Thursday, July 1, 2010

A

My A is Astral Phantasmagoria

Here's what happened: I decided to take a class called Contemporary American Drama, which has been excellent. I read a ton of plays I'd never read or seen before, and I learned about drama and theater.

Yesterday, I was finishing a paper about how Baudrillard's concept of simulation works as a framework for reading post-modern drama, and I complained to Rachel that I can never write a good conclusion.

"That's okay," she said. "It's because you've already said everything you want to say three times. And how long is your paper?"

"Twelve pages," I told her.

"Oh," she said, waving her hand, "then just don't even worry about it because you know your professor is going to be so tired of reading it by then."

So, just as I was ready to slap a period on the last sentence I'd written and call it a paper, I found a perfect quote from an article by Elizabeth Klaver in which she claims that Baudrillard's gap between the real and the sign for the real "produces astral phantasmagoria that radiates out of the desert" and allows us to see America in new ways in the theater.

Astral Phantasmagoria!
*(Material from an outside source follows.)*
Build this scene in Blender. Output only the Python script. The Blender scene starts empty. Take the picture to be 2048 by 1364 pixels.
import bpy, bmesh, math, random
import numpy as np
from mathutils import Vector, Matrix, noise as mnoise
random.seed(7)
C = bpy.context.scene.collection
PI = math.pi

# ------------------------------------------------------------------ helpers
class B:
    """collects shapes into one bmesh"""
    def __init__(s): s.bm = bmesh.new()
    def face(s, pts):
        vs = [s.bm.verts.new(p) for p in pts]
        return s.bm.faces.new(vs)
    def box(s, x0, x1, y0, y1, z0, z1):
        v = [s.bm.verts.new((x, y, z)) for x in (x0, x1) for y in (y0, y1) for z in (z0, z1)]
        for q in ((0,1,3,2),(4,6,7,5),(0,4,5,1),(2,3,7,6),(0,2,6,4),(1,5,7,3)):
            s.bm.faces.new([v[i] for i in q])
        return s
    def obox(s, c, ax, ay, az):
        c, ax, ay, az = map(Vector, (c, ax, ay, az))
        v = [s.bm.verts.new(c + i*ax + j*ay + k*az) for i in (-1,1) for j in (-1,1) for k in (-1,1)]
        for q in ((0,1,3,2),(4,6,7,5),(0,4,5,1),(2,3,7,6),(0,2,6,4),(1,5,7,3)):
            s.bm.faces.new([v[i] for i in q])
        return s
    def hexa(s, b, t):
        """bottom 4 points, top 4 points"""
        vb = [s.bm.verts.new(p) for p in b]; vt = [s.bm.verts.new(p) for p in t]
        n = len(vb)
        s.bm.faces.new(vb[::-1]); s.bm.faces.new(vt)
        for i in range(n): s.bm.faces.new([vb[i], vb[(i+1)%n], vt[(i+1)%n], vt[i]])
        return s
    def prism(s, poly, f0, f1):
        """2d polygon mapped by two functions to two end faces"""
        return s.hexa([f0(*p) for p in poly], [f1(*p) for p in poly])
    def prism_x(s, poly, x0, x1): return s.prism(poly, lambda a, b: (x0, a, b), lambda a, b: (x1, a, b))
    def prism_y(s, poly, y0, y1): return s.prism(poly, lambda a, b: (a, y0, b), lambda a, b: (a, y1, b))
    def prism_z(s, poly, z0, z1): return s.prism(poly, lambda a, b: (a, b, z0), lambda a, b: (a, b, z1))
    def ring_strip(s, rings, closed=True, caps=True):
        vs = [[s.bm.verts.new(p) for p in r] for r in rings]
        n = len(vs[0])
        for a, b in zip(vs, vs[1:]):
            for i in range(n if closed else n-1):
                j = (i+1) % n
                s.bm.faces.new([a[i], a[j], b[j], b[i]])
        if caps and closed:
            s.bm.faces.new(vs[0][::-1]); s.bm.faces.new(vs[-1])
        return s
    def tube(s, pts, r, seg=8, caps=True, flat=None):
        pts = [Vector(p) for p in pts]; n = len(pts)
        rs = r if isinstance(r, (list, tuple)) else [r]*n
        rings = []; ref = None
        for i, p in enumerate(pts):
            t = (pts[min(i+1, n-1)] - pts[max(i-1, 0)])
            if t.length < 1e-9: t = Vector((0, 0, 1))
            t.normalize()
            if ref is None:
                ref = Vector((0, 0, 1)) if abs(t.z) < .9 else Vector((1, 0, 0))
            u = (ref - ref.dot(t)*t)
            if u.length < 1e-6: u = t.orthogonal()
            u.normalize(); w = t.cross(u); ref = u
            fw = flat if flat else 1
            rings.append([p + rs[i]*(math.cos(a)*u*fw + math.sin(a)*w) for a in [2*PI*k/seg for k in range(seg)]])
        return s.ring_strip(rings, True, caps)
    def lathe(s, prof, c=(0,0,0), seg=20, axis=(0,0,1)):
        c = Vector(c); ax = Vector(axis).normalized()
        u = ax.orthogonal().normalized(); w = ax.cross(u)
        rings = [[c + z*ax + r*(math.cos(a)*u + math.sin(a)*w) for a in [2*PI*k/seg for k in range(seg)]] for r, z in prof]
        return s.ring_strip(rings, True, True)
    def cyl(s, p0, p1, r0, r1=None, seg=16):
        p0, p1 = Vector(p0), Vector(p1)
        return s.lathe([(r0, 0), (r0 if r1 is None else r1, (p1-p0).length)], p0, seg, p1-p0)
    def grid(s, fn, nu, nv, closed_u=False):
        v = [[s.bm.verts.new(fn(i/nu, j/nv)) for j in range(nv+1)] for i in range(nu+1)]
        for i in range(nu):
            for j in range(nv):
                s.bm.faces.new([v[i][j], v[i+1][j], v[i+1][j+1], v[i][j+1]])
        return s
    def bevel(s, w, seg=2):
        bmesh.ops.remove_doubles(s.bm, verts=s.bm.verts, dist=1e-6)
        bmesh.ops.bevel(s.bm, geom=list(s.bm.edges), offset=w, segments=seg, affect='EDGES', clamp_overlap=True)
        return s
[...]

OMG! It's Poe's spirits flying through the air searching for authenticity. I'm probably going to use that phrase a lot from now on.

4 comments:

Anonymous said...

Just google it and guess who is the first hit on google.....YOU the savy mom! WOW! Odd thing is it has a date of June 11, 2010 as your publication date.....what spirits are at work here?

Mom

LH said...

I'm going to practice using this term privately for awhile, then just around the family, so that when I break it out in public, it sounds completely natural. Thx, Dear!

Rachel said...

I'm with Lee...I can't even pronounce it yet. Practice, practice, practice. Then I'm going to drop it on someone when they're least expecting it...and someone who won't know if I mispronounce it or not.

jdoc said...

It sounds inappropriate. I like that.